WHAT IS REQUIRED
Every line of the data must be copied exactly.

RECORDS SUPPLIED
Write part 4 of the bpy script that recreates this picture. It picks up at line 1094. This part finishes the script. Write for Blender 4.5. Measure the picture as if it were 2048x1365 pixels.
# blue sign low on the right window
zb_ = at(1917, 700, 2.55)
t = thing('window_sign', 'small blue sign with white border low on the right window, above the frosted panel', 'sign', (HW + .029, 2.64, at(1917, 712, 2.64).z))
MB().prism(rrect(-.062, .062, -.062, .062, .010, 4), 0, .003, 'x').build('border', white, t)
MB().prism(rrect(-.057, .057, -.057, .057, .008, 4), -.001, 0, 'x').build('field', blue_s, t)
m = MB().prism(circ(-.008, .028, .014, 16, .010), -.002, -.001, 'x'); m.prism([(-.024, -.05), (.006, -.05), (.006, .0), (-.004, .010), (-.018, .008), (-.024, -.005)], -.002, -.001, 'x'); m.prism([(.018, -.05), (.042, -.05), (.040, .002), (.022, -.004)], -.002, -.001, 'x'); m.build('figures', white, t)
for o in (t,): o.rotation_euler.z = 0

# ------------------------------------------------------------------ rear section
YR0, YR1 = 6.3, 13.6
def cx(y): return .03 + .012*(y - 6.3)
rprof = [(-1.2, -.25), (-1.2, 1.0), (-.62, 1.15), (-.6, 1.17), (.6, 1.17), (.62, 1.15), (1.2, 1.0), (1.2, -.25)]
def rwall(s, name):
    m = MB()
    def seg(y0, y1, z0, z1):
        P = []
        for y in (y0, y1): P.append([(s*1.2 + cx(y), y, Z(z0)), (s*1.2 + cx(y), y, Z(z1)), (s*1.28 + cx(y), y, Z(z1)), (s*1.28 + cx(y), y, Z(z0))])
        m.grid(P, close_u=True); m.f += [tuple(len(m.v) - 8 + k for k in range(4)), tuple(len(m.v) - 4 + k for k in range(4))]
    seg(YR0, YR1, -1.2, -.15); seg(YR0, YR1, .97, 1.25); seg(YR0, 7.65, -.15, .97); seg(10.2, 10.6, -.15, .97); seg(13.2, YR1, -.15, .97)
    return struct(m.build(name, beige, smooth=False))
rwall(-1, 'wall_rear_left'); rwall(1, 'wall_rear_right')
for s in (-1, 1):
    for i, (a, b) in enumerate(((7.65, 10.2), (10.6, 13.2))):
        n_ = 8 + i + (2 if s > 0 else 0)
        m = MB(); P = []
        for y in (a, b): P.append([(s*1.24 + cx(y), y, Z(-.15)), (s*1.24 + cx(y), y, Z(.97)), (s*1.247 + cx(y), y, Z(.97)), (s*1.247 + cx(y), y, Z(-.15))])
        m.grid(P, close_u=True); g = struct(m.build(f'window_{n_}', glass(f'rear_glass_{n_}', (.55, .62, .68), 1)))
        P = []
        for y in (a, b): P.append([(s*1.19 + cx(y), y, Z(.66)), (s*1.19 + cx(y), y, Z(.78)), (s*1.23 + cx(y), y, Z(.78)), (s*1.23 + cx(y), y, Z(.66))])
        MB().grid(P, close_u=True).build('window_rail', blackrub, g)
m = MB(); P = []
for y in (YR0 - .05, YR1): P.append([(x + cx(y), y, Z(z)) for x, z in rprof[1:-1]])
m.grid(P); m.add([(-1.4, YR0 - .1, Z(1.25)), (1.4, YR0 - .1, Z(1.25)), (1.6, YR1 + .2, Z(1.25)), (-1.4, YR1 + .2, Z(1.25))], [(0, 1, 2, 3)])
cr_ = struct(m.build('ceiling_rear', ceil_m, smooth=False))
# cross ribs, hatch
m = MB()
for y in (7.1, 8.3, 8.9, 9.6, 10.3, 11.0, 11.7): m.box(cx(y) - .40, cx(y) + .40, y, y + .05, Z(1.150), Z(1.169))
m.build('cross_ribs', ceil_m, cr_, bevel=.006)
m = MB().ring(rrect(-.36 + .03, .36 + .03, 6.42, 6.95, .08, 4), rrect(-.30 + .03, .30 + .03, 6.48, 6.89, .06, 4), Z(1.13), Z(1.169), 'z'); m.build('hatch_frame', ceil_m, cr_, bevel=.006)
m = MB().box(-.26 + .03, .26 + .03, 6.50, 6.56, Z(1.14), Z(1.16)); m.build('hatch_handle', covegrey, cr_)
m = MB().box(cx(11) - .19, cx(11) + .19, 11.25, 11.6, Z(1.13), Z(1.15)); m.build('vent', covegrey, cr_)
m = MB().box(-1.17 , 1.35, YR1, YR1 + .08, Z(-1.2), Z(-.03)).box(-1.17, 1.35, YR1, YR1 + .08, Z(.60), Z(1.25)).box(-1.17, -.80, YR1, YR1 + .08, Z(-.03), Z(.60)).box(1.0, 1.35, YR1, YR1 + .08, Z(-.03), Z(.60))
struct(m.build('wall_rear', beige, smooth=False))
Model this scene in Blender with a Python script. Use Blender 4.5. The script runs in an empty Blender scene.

EXERCISE RESPONSE
Write part 4 of the bpy script that recreates this picture. It picks up at line 1094. This part finishes the script. Write for Blender 4.5. Measure the picture as if it were 2048x1365 pixels.
# blue sign low on the right window
zb_ = at(1917, 700, 2.55)
t = thing('window_sign', 'small blue sign with white border low on the right window, above the frosted panel', 'sign', (HW + .029, 2.64, at(1917, 712, 2.64).z))
MB().prism(rrect(-.062, .062, -.062, .062, .010, 4), 0, .003, 'x').build('border', white, t)
MB().prism(rrect(-.057, .057, -.057, .057, .008, 4), -.001, 0, 'x').build('field', blue_s, t)
m = MB().prism(circ(-.008, .028, .014, 16, .010), -.002, -.001, 'x'); m.prism([(-.024, -.05), (.006, -.05), (.006, .0), (-.004, .010), (-.018, .008), (-.024, -.005)], -.002, -.001, 'x'); m.prism([(.018, -.05), (.042, -.05), (.040, .002), (.022, -.004)], -.002, -.001, 'x'); m.build('figures', white, t)
for o in (t,): o.rotation_euler.z = 0

# ------------------------------------------------------------------ rear section
YR0, YR1 = 6.3, 13.6
def cx(y): return .03 + .012*(y - 6.3)
rprof = [(-1.2, -.25), (-1.2, 1.0), (-.62, 1.15), (-.6, 1.17), (.6, 1.17), (.62, 1.15), (1.2, 1.0), (1.2, -.25)]
def rwall(s, name):
    m = MB()
    def seg(y0, y1, z0, z1):
        P = []
        for y in (y0, y1): P.append([(s*1.2 + cx(y), y, Z(z0)), (s*1.2 + cx(y), y, Z(z1)), (s*1.28 + cx(y), y, Z(z1)), (s*1.28 + cx(y), y, Z(z0))])
        m.grid(P, close_u=True); m.f += [tuple(len(m.v) - 8 + k for k in range(4)), tuple(len(m.v) - 4 + k for k in range(4))]
    seg(YR0, YR1, -1.2, -.15); seg(YR0, YR1, .97, 1.25); seg(YR0, 7.65, -.15, .97); seg(10.2, 10.6, -.15, .97); seg(13.2, YR1, -.15, .97)
    return struct(m.build(name, beige, smooth=False))
rwall(-1, 'wall_rear_left'); rwall(1, 'wall_rear_right')
for s in (-1, 1):
    for i, (a, b) in enumerate(((7.65, 10.2), (10.6, 13.2))):
        n_ = 8 + i + (2 if s > 0 else 0)
        m = MB(); P = []
        for y in (a, b): P.append([(s*1.24 + cx(y), y, Z(-.15)), (s*1.24 + cx(y), y, Z(.97)), (s*1.247 + cx(y), y, Z(.97)), (s*1.247 + cx(y), y, Z(-.15))])
        m.grid(P, close_u=True); g = struct(m.build(f'window_{n_}', glass(f'rear_glass_{n_}', (.55, .62, .68), 1)))
        P = []
        for y in (a, b): P.append([(s*1.19 + cx(y), y, Z(.66)), (s*1.19 + cx(y), y, Z(.78)), (s*1.23 + cx(y), y, Z(.78)), (s*1.23 + cx(y), y, Z(.66))])
        MB().grid(P, close_u=True).build('window_rail', blackrub, g)
m = MB(); P = []
for y in (YR0 - .05, YR1): P.append([(x + cx(y), y, Z(z)) for x, z in rprof[1:-1]])
m.grid(P); m.add([(-1.4, YR0 - .1, Z(1.25)), (1.4, YR0 - .1, Z(1.25)), (1.6, YR1 + .2, Z(1.25)), (-1.4, YR1 + .2, Z(1.25))], [(0, 1, 2, 3)])
cr_ = struct(m.build('ceiling_rear', ceil_m, smooth=False))
# cross ribs, hatch
m = MB()
for y in (7.1, 8.3, 8.9, 9.6, 10.3, 11.0, 11.7): m.box(cx(y) - .40, cx(y) + .40, y, y + .05, Z(1.150), Z(1.169))
m.build('cross_ribs', ceil_m, cr_, bevel=.006)
m = MB().ring(rrect(-.36 + .03, .36 + .03, 6.42, 6.95, .08, 4), rrect(-.30 + .03, .30 + .03, 6.48, 6.89, .06, 4), Z(1.13), Z(1.169), 'z'); m.build('hatch_frame', ceil_m, cr_, bevel=.006)
m = MB().box(-.26 + .03, .26 + .03, 6.50, 6.56, Z(1.14), Z(1.16)); m.build('hatch_handle', covegrey, cr_)
m = MB().box(cx(11) - .19, cx(11) + .19, 11.25, 11.6, Z(1.13), Z(1.15)); m.build('vent', covegrey, cr_)
m = MB().box(-1.17 , 1.35, YR1, YR1 + .08, Z(-1.2), Z(-.03)).box(-1.17, 1.35, YR1, YR1 + .08, Z(.60), Z(1.25)).box(-1.17, -.80, YR1, YR1 + .08, Z(-.03), Z(.60)).box(1.0, 1.35, YR1, YR1 + .08, Z(-.03), Z(.60))
struct(m.build('wall_rear', beige, smooth=False))
Model this scene in Blender with a Python script. Use Blender 4.5. The script runs in an empty Blender scene.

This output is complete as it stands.